CLARITY Act support cuts across partisan lines, with majorities in every major demographic group HarrisX polled. The crosstabs show Republicans support the bill 78-12, Democrats 51-29, and independents 64-18. The Democratic split mirrors the internal party fight visible in the House Financial Services Committee, where 71 Democrats voted for FIT21 in May 2024 over leadership opposition. Yes, this complicates the neat red-versus-blue story. Good. The neat story was wrong.

Hispanic voters show the strongest enthusiasm at 68% net support, driven by remittance use cases. Mexico received $63 billion in remittances during 2024, with stablecoin rails capturing an estimated 11% market share. Black voters back the framework 59-22, with respondents citing access to investment products historically gatekept by accredited-investor rules. My read: the remittance angle is doing more work here than the industry usually admits.

The generational wedge

Generational divides on crypto ownership turn into real electoral risk for incumbents who oppose the CLARITY Act. HarrisX found 73% of voters aged 18-34 own or have owned digital assets, compared to 16% of voters over 65. That gap creates a strategic vulnerability for incumbents in districts where college-town turnout determines outcomes. Among 18-29 year-old voters in Pennsylvania, Michigan, and Wisconsin, opposing the CLARITY Act correlated with a 19-point favorability drop. That’s not a rounding error.

Trading implications and timeline

The CLARITY Act trading thesis hinges on a Senate floor vote expected before the August 2026 recess and a sharp repricing of passage odds on prediction markets. Senate Majority Leader John Thune has targeted that timing publicly. Polymarket currently prices passage by year-end at 67%, up from 41% before the HarrisX release. Coinbase shares have responded with a 23% rally over the past month. The broader CRYPTO50 index is up 14% against a 4% S&P gain. Fast repricing. Very fast.

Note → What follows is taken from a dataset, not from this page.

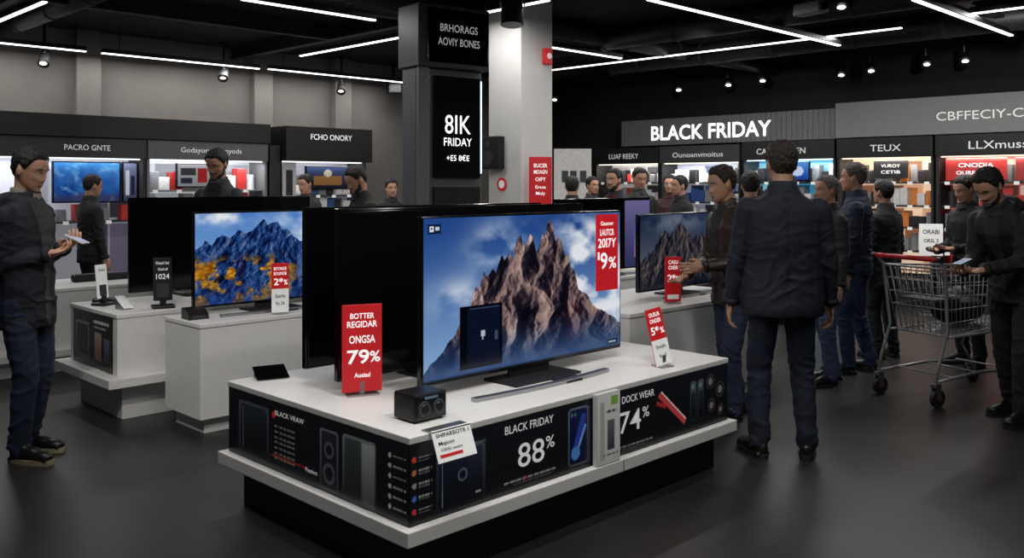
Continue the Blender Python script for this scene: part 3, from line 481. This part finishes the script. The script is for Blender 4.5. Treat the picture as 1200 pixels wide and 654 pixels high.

Positioning ideas for the structural trade: long US-listed exchange equity through COIN and HOOD, long compliant stablecoin issuers indirectly via Circle’s pending offering, and accumulation of tokens with clear commodity-classification pathways under the bill’s text. SOL, AVAX, and the layer-2 ecosystem look like the cleanest reads. Still, this is where I would slow down. None of this is advice. It’s how I’d frame the setup if I were sizing risk into a Senate vote.

FAQ

What is the CLARITY Act?

The CLARITY Act is US legislation that divides regulatory authority between the SEC and CFTC for digital assets. It classifies most sufficiently decentralized tokens as commodities and establishes a federal stablecoin licensing framework.

Why does the HarrisX poll matter for crypto prices?

The HarrisX poll shifted the political probability of CLARITY Act passage, which prediction markets repriced from 41% to 67%. Higher passage odds reduce the regulatory uncertainty premium currently depressing US-listed crypto equities and delisted tokens.

Which tokens benefit most from CLARITY Act passage?

Tokens currently delisted from US exchanges, including SOL, ADA, MATIC, and AVAX, benefit most from CLARITY Act passage. They gain the clearest pathway to relisting and spot ETF eligibility under the commodity classification framework.

How much money is behind the crypto electoral push?

According to FEC filings, the Fairshake super PAC network has committed $116 million for the 2026 cycle. That follows $171 million deployed in 2024, which helped defeat 5 of 58 targeted incumbents including Senate Banking Chair Sherrod Brown.

When will the CLARITY Act be voted on?

Senate Majority Leader Thune has targeted a CLARITY Act floor vote before the August 2026 recess. Polymarket currently prices passage by year-end 2026 at roughly 67%.

Does the CLARITY Act affect Tether (USDT)?

Yes. The CLARITY Act stablecoin provisions require US licensing, 1:1 reserves in cash or short Treasuries, and monthly attestations by registered accounting firms. Tether’s current offshore structure does not meet those requirements, which likely forces a US market exit.